_What needs to be done_:
Print exactly the lines from the first one down to the line that contains "def depth(x, y): return y * CT + x * ST", both included, and skip the pictures.

_Source excerpt_:
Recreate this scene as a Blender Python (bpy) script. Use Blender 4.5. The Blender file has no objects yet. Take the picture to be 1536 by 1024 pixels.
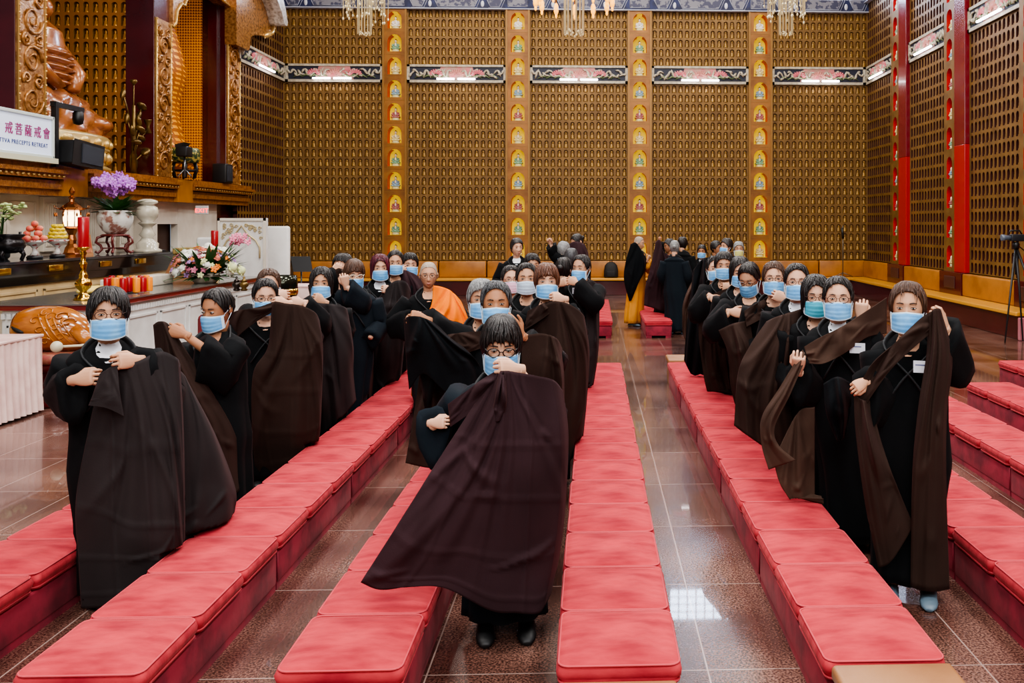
import bpy, math, random
import numpy as np
from mathutils import Vector, Matrix, noise as mnoise
random.seed(7)
rng = np.random.default_rng(7)
SC = bpy.context.scene
COL = SC.collection
PI = math.pi
# ------------------------------------------------------------------ camera model
TH = 0.0384; CT = math.cos(TH); ST = math.sin(TH)
F = 1370.0; U0 = 942.6; V0 = 336.0; H = 1.95
def W(u, v, d):
    """point seen at photo position (u,v) at optical depth d (metres)"""
    r = (u - U0) / F * d
    return Vector((r * CT + d * ST, d * CT - r * ST, H + (V0 - v) / F * d))
def floor_at(u, v, z=0.0):
    return W(u, v, F * (H - z) / (v - V0))
def yat(u, X):
    t = (u - U0) / F
    return X * (CT - t * ST) / (ST + t * CT) * 1.0 if False else X / ((ST + t * CT) / (CT - t * ST))
def depth(x, y): return y * CT + x * ST

cam = bpy.data.cameras.new('camera'); camo = bpy.data.objects.new('camera', cam); COL.objects.link(camo)
camo.location = (0, 0, H); camo.rotation_euler = (PI / 2, 0, -TH)
cam.sensor_width = 36; cam.lens = F / 1536 * 36
cam.shift_x = -(U0 - 768) / 1536; cam.shift_y = -(512 - V0) / 1536
cam.clip_start = 0.05; cam.clip_end = 100
SC.camera = camo
SC.view_settings.view_transform = 'AgX'
SC.view_settings.look = 'AgX - Medium High Contrast'
SC.view_settings.exposure = 0.02

# ------------------------------------------------------------------ materials
def C(r, g=None, b=None):
    if g is None: r, g, b = r
    def l(c):
        c /= 255.0
        return c / 12.92 if c <= 0.04045 else ((c + 0.055) / 1.055) ** 2.4
    return (l(r), l(g), l(b), 1.0)
_mats = {}
def pm(name, col, rough=0.5, metal=0.0, col2=None, nscale=8.0, nlo=.4, nhi=.65, bump=0.0, bscale=30.0, coat=0.0,
       sheen=0.0, emit=0.0, ecol=None, trans=0.0, detail=3.0, spec=.5, stretch=None, sub=0.0):
    if name in _mats: return _mats[name]
    m = bpy.data.materials.new(name); m.use_nodes = True
    nt = m.node_tree; N = nt.nodes; L = nt.links
    b = N['Principled BSDF']
    b.inputs['Base Color'].default_value = C(col)
    b.inputs['Roughness'].default_value = rough
    b.inputs['Metallic'].default_value = metal
    b.inputs['Specular IOR Level'].default_value = spec
    if coat: b.inputs['Coat Weight'].default_value = coat; b.inputs['Coat Roughness'].default_value = .06
    if sheen:
        b.inputs['Sheen Weight'].default_value = sheen; b.inputs['Sheen Roughness'].default_value = .4
        b.inputs['Sheen Tint'].default_value = C(255, 170, 170)
    if trans: b.inputs['Transmission Weight'].default_value = trans
    if sub: b.inputs['Subsurface Weight'].default_value = sub; b.inputs['Subsurface Radius'].default_value = (.01, .004, .002)
    if emit:
        b.inputs['Emission Color'].default_value = C(ecol or col); b.inputs['Emission Strength'].default_value = emit
    if col2 is not None or bump:
        tc = N.new('ShaderNodeTexCoord'); mp = N.new('ShaderNodeMapping'); L.new(tc.outputs['Object'], mp.inputs[0])
        if stretch: mp.inputs['Scale'].default_value = stretch
    if col2 is not None:
        n = N.new('ShaderNodeTexNoise'); n.inputs['Scale'].default_value = nscale; n.inputs['Detail'].default_value = detail
        L.new(mp.outputs[0], n.inputs['Vector'])
        r = N.new('ShaderNodeValToRGB'); r.color_ramp.elements[0].position = nlo; r.color_ramp.elements[1].position = nhi
        r.color_ramp.elements[0].color = C(col); r.color_ramp.elements[1].color = C(col2)
        L.new(n.outputs[0], r.inputs[0]); L.new(r.outputs[0], b.inputs['Base Color'])
    if bump:
        n = N.new('ShaderNodeTexNoise'); n.inputs['Scale'].default_value = bscale; n.inputs['Detail'].default_value = 4
        L.new(mp.outputs[0], n.inputs['Vector'])
        bp = N.new('ShaderNodeBump'); bp.inputs['Strength'].default_value = bump; bp.inputs['Distance'].default_value = .01
        L.new(n.outputs[0], bp.inputs['Height']); L.new(bp.outputs[0], b.inputs['Normal'])
    _mats[name] = m
    return m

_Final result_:
Recreate this scene as a Blender Python (bpy) script. Use Blender 4.5. The Blender file has no objects yet. Take the picture to be 1536 by 1024 pixels.
import bpy, math, random
import numpy as np
from mathutils import Vector, Matrix, noise as mnoise
random.seed(7)
rng = np.random.default_rng(7)
SC = bpy.context.scene
COL = SC.collection
PI = math.pi
# ------------------------------------------------------------------ camera model
TH = 0.0384; CT = math.cos(TH); ST = math.sin(TH)
F = 1370.0; U0 = 942.6; V0 = 336.0; H = 1.95
def W(u, v, d):
    """point seen at photo position (u,v) at optical depth d (metres)"""
    r = (u - U0) / F * d
    return Vector((r * CT + d * ST, d * CT - r * ST, H + (V0 - v) / F * d))
def floor_at(u, v, z=0.0):
    return W(u, v, F * (H - z) / (v - V0))
def yat(u, X):
    t = (u - U0) / F
    return X * (CT - t * ST) / (ST + t * CT) * 1.0 if False else X / ((ST + t * CT) / (CT - t * ST))
def depth(x, y): return y * CT + x * ST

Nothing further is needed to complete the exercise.